Hora es de que las mujeres tengan cabañas, una columna de Patricia Almarcegui

"Me di cuenta de que hasta hace muy poco las mujeres no habían tenido una cabaña para retirarse, para reflexionar, para escribir."

Es hora de que las mujeres tengan cabañas.
Es hora de que las mujeres tengan cabañas. / Ilustración de Raquel Marín

No lo pensé hasta hace unos días. Había leído La península de las veinticuatro estaciones de Inaba Mayumi, la novela de una reconocida escritora japonesa que se retira un año en mitad de la naturaleza escarpada no muy lejos de Tokio; y me di cuenta. Me di cuenta de que hasta hace muy poco las mujeres no habían tenido una cabaña para retirarse, para reflexionar, para escribir. La tuvo el poeta Bashō, el pensador Thoreau, el filósofo Heidegger, el músico Britten… y se convirtió en una posibilidad de viaje interior sobre el que se ha escrito bastante. Vivir allí y en mitad de la naturaleza fue un ritual de paso, una iniciación que concedió una perspicacia a la mirada y una autoridad al pensamiento. 

Annie Dillard pudo hacerlo. Durante un año vivió en la cordillera de los Apalaches y publicó el espléndido Una temporada en Tinker Creek (1974), que recibió el Premio Pulitzer en 1975. Había dedicado su trabajo de investigación a los arroyos y torrentes en la obra de Thoreau.
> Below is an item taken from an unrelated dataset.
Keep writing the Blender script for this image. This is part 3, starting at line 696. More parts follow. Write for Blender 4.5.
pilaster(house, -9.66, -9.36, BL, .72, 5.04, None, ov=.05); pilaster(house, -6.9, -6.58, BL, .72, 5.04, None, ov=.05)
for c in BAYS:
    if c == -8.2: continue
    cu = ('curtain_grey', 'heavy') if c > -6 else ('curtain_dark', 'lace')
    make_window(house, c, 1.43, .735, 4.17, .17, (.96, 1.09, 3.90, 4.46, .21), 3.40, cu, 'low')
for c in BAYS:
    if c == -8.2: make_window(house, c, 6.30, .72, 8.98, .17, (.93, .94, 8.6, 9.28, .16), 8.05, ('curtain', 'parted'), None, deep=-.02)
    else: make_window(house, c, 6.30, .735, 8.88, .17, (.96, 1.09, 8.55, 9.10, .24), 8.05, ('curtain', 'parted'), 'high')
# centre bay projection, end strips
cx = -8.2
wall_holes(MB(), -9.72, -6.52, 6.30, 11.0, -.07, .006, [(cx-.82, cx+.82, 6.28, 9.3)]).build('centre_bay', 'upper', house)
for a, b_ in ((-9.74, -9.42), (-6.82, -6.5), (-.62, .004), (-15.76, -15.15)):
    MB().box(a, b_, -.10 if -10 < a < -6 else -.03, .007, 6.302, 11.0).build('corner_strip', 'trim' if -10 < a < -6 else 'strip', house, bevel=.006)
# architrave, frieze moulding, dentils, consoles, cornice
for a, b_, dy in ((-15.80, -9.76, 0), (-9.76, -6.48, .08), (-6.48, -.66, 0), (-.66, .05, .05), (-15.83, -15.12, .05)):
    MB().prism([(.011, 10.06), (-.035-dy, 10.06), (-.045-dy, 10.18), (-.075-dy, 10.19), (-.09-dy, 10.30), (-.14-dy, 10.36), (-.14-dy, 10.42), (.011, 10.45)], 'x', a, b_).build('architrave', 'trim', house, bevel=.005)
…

Y encontró, más de un siglo después de la publicación de Walden, la obra del escritor: el tiempo, la libertad familiar y el dinero (gracias a la Hollins University en Virginia) para retirarse en una cabaña. Nadie como ella ha sabido cargar de valor y sabiduría el verbo “acechar”, en principio atribuido a los cazadores, una forma de mirar y estar en el mundo casi epifánica, que aprendió gracias a su retiro. 

Emily Dickinson tampoco disfrutó de una cabaña. Vivió prácticamente en la casa paterna hasta su muerte en 1886.

Susan Fenimore Cooper convierte sus Diarios rurales en los primeros manuales sobre ecología y sostenibilidad. Publicados en 1850 (cuatro años antes que Walden) son fruto de un verdadero trabajo de campo y unión inequívoca con lo natural. La crítica a la actividad humana que está devastando los bosques de Nueva Inglaterra, la descripción de los brotes de los árboles, la necesidad de cultivar un huerto, las malas hierbas —fruto de la colonización—, la crítica a la matanza de los pieles rojas… “Aún quedaría por mencionar otro ejemplo beneficioso del cultivo y la jardinería: son actividades que te conducen naturalmente a la generosidad.” Susan escribe pensando en el futuro y avisa de lo que pueden perder las generaciones venideras si no se cuida de la naturaleza. Hija del escritor James Fenimore, no llegó a disfrutar de una cabaña para el retiro y la reflexión. Dedicó parte de su vida a acompañar a su padre en los viajes y ayudarle a documentarse, y también en su labor como escritor.  

Emily Dickinson tampoco disfrutó de una cabaña. Vivió prácticamente en la casa paterna hasta su muerte en 1886. No se casó y, liberada de las obligaciones matrimoniales, desarrolló su inmensa labor poética, basada además en una capacidad extraordinaria para observar la naturaleza, cuyas ciencias había aprendido en el colegio. La escritora contemporánea Dominique Fortier la imagina certeramente: “Ella que nunca fue a misa, se arrodilla todas las mañanas delante de las flores”. Y Dickinson escribe en un gran poema: “Ver el cielo en verano / es la Poesía, /aunque no esté en los libros. / Los versos huyen”. Quizá porque todos los poemas son un arte de la botánica.

Mayumi, Dillard, Fenimore Cooper, Dickinson, May Sarton, Isabella Bird, Mary Austin son autoras fascinadas por el campo libre. Dotadas de una observación calmada y de una escritura humilde, cuentan la naturaleza fuera de épicas conquistadoras. Sin embargo, la mayoría no disfrutaron de una cabaña. ¿Cómo habrían sido sus observaciones y sus escritos si lo hubieran hecho?